The dogged loner exemplifies the trade of investigative journalism, but the work is labour-intensive for often scanty return, and practitioners vary in quality and repute.
The celebrated muckraker IF Stone is known to have been a Soviet spy. Seymour Hersh, who broke the story of the My Lai massacre in the Vietnam War, now retails conspiracy theories disputing the Assad regime’s use of chemical weapons.
Daphne Caruana Galizia was the real thing: a fearless, independent truth-teller. Her son Paul has written an enthralling account of her life, violent death and legacy.
The book is a testament to journalism at its most vital. It demonstrates how injustice thrives unless there are people brave enough to confront it.
In the patriarchal society of Malta, Daphne Caruana Galizia excelled as a journalist for 30 years. Her blog became the most widely read news source in and about Malta, exposing malfeasance and corruption at the heart of government. “The country was awash with dirty money,” writes her son, and the issue came to dominate her writing.
Amid much else, she published allegations linking prominent politicians, including a mediocrity called Joseph Muscat, then prime minister, to tax havens exposed in the Panama Papers leak.
She accused Muscat’s aides of using shell companies to launder money for kickbacks they’d received for selling Maltese passports to Russian nationals. She made enemies in high places, who responded with libel suits. And in 2017, at the age of 53, she was murdered in a car bombing.
The book’s depiction of the mores of a restrictive society and the determination of a talented woman to break it open is inspiring and often moving.

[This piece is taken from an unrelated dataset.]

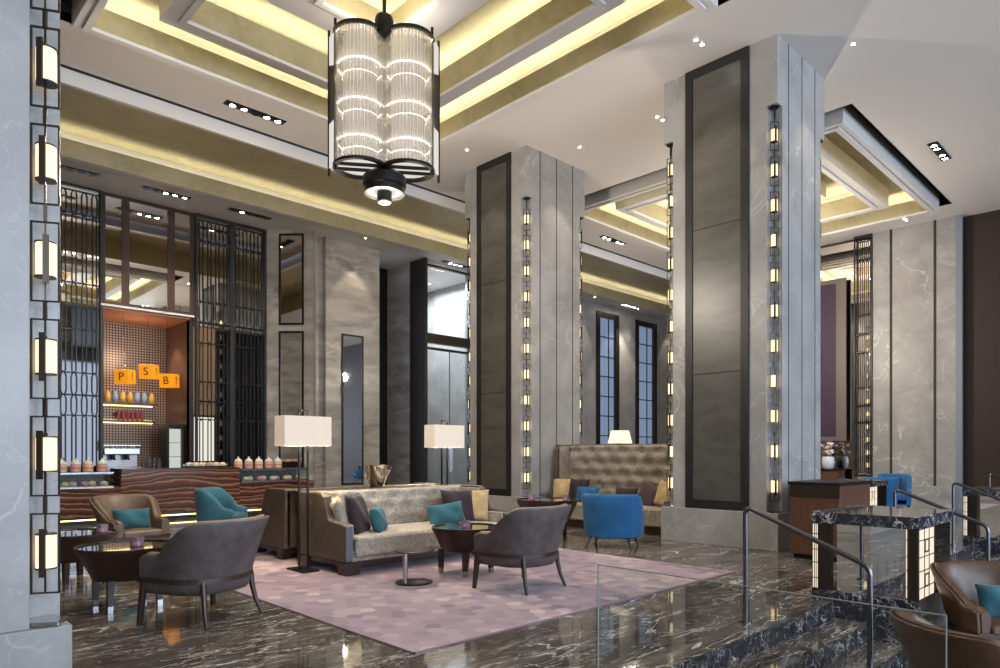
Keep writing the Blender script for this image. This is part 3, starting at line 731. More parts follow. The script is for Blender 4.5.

Of the assassination, Paul Caruana Galizia notes harrowingly that his brother, Matthew, “realised he was surrounded by our mother’s body parts”. Thereon the narrative recounts a heroic search for justice by the author and his brothers, father and aunts.
Three low-level thugs have since pleaded guilty and are serving long jail terms; weightier figures, including a prominent businessman, Yorgen Fenech, are due to stand trial.
Maltese society is culpable too. Paul Caruana Galizia writes excellently, vividly evoking the cupidity of the governing class and with a gift for acute historical précis. He conveys how a small country became in effect a fiefdom and cartel under the baneful influence of the Labour prime minister Dom Mintoff and his successors, such that, ultimately, Daphne “was killed to stop the Maltese people knowing they were being defrauded by their own government”.
The book navigates fluently the complexities of how Malta’s integration into the European economy gave enhanced scope for corruption, as the banking sector became internationalised. It is implicit, but bears stressing, that Malta’s membership of the EU has bound it to observing European standards of justice, which has aided the family’s campaign.
It’s a pity that, with so important a book, Penguin has skimped on proofreading; hence we get both “liquified” and “liquefied” natural gas (the second is correct), “homogenous” for “homogeneous”, typos and transcription errors. A Death in Malta amply merits plaudits, a wide readership, and a clean edition.
Paul Caruana Galizia is a reporter for Tortoise.